International jewellery retail chain Damas is "watching the market very closely" and has not ruled out the possibility of dual listing, a top official from the company said.

Damas listed on the Dubai International Financial Exchange (DIFX) last month but trading in its stock on its debut day was listless with limited transactions and movement. "Our first love is the DIFX but if things don't go up then we have to consider other options," Chief Financial Officer PK Dutta told Emirates Business.

"It's premature to talk about a dual listing at this stage," he said. "But we will watch and only at the appropriate time, when we feel our interests will be better served somewhere else, will we look at a dual listing."

Dutta said Damas would wait six to eight more months before taking any decision. The decision would depend on how DIFX fared and Damas's stock performed. "There will be lots of changes. I don't think we'll go to the Dubai Financial Market (DFM). People have been unnecessarily unfair to DIFX in a very short period. They don't have the patience. If you look at exchanges around the world they took a bit of time to mature, they don't mature overnight."

Dutta said the company has done the right thing in listing on the DIFX.

"DIFX is a UAE concept yet international. Damas is homegrown but we have international aspirations. Apart from that we didn't really want to throw away 55 per cent, we wanted to float only the minimum which was 25 per cent. Then in our discussions with DIFX personnel and our bankers we found that the process at DIFX was much more modern and quicker, and the listing was almost immediate when we made our decision. And of course we preferred the book-building process, which was allowed in DIFX."

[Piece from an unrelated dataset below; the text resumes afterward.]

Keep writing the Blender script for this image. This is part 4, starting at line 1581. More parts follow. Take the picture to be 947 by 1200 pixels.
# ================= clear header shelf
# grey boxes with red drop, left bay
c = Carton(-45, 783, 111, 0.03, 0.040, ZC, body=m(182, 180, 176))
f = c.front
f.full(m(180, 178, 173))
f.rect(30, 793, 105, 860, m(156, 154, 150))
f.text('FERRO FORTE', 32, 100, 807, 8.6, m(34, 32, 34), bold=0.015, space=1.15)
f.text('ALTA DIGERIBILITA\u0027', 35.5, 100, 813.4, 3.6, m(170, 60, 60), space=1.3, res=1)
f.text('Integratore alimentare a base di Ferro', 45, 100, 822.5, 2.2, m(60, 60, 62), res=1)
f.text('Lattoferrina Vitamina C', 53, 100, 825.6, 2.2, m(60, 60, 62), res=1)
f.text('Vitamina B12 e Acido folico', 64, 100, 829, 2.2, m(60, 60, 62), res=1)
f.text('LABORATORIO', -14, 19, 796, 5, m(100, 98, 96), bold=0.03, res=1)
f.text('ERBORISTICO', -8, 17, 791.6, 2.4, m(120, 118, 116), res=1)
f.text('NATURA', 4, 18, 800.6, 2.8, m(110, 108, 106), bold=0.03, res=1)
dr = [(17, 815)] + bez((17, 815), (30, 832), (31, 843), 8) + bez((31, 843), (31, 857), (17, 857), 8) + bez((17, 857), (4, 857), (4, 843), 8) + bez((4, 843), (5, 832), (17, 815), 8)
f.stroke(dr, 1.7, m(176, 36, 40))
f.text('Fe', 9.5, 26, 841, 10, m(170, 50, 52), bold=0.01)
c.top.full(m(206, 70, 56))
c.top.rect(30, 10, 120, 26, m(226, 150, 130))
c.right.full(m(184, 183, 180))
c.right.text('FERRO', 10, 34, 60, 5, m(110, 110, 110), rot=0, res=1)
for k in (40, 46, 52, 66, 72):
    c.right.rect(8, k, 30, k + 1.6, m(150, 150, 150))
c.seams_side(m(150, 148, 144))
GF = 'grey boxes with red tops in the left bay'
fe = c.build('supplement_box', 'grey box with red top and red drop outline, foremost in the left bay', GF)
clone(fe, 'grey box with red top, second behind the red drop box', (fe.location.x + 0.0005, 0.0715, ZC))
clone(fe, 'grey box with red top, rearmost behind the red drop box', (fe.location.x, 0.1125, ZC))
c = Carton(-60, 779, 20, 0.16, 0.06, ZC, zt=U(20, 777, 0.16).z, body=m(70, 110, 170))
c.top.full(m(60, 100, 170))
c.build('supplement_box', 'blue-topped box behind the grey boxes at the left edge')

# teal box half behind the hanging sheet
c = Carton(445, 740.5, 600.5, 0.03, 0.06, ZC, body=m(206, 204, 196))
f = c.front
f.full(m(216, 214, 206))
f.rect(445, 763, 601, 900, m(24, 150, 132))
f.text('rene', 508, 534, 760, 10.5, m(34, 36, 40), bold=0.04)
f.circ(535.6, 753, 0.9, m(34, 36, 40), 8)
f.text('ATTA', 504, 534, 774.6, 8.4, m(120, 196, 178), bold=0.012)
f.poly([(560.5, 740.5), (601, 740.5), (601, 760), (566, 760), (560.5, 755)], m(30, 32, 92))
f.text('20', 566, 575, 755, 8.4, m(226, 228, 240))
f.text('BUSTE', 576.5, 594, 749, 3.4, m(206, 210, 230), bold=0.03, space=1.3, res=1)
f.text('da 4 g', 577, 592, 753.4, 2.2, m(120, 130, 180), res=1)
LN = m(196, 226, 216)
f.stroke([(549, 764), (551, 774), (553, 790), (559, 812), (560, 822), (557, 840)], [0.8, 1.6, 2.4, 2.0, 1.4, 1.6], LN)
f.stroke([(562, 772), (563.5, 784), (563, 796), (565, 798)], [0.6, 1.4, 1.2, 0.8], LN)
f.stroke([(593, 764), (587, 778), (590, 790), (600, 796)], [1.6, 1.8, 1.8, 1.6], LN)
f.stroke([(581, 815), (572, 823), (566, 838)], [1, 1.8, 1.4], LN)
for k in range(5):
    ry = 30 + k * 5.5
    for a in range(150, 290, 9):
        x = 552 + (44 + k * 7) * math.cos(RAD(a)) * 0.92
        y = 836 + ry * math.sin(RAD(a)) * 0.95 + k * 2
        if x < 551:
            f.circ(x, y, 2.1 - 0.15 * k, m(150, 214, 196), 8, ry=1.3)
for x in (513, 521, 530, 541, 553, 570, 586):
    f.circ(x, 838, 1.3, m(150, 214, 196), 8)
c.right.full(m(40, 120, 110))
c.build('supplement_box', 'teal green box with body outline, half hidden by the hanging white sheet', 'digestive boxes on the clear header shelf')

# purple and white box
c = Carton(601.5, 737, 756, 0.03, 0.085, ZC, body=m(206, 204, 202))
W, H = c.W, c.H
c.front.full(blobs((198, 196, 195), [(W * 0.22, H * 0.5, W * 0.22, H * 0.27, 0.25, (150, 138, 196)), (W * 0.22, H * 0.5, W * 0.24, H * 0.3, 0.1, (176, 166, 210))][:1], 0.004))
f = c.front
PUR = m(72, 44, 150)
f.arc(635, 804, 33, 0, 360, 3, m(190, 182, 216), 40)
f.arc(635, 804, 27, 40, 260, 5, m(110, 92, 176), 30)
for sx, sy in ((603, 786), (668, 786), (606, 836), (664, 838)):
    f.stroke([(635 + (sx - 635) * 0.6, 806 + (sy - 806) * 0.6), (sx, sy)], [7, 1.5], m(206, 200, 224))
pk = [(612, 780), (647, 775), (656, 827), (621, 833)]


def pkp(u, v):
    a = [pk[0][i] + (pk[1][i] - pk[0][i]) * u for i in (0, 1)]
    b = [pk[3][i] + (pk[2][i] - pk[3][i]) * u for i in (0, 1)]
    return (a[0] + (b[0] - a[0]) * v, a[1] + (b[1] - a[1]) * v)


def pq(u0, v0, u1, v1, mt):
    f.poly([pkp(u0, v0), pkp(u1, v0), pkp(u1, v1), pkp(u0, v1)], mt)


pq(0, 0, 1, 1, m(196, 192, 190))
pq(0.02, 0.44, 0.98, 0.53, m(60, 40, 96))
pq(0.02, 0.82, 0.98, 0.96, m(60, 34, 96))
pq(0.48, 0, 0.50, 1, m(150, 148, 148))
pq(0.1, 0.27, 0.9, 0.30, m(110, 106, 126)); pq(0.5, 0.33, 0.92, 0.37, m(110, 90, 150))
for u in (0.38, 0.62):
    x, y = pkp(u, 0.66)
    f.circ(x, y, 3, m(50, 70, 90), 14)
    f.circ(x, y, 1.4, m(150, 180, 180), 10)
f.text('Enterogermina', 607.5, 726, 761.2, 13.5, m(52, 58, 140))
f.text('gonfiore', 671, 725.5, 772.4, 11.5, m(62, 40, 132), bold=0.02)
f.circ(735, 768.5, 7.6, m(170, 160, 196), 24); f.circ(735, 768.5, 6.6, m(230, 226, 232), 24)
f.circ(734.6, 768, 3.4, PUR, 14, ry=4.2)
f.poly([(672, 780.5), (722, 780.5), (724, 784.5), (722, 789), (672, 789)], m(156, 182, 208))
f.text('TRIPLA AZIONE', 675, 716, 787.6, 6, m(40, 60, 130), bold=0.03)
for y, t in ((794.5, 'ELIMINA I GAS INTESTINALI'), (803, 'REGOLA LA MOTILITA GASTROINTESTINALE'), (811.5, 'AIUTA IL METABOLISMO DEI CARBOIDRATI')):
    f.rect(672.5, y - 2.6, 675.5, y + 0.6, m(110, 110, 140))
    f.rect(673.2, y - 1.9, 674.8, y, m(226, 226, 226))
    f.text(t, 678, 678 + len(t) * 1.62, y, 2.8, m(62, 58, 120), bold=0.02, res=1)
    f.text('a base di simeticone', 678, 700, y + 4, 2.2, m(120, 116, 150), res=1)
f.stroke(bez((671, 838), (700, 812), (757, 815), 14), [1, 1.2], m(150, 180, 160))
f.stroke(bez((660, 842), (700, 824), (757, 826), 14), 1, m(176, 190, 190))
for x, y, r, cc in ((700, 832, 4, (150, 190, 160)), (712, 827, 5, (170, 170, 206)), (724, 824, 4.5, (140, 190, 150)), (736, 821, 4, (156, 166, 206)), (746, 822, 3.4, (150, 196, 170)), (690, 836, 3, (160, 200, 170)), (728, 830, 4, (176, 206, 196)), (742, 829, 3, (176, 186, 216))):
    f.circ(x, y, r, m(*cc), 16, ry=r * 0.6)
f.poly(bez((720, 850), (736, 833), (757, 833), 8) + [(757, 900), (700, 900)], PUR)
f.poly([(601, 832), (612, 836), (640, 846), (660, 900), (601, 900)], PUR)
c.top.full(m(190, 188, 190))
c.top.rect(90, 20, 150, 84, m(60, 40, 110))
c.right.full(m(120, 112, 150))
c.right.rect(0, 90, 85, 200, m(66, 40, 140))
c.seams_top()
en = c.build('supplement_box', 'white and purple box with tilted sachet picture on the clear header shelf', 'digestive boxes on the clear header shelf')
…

Damas – the first retail stock listed on the exchange – said earlier that it planned to invest on organic and inorganic expansion and intended to restructure its debt between now and 2010. The funds raised from the market would finance plans to set up 50 new retail branches this year, increasing the number of outlets opened in 2008 to 130 and pushing up the size of the chain to 569 branches.

Damas stock gained five cents during the first day of trading through six transactions of 331,775 shares at a total value of Dh348,364.

The DIFX after-market did not produce a big immediate appreciation similar to that achieved by Drake & Scull, which chose to go the DFM route. The rulebook drawn up by the regulator, the Emirates Securities and Commodities Authority, says shares listed on the DFM must be offered at their nominal par value of Dh1, with investors allowed to set the actual trading price when dealing opens.

Damas chose the more sophisticated listing procedures of DIFX, which allows investors to help set the flotation price via a book-building exercise designed to pre-test market appetite for the shares. D&S attracted a high level of oversubscription, as is usually the case with a DFM listing, and this resulted in a big opening price jump which was followed by a rapid levelling off of interest, as was the case with Ajman Bank.

Fund managers have warned DIFX is struggling. One company, ports operator DP World, accounts for 91 per cent of the total traded volume on the exchange, according to statistics on its official website.

DP World, which owns the UK's P&O, listed on the DIFX last year, raising $5 billion (Dh18bn) in the region's biggest initial public offering. But the share price has fallen sharply. Jeffrey Singer, the new CEO of DIFX, said both the exchange and Damas had been "very successful" stories. "Damas is recording 300,000 shares a day so that's not bad liquidity," he said.

HSBC Bank was one of the joint global co-ordinators for the Damas IPO. David King, Managing Director of HSBC Mena, said the float mirrored the type of IPO activity the bank had undertaken in London, New York and Hong Kong.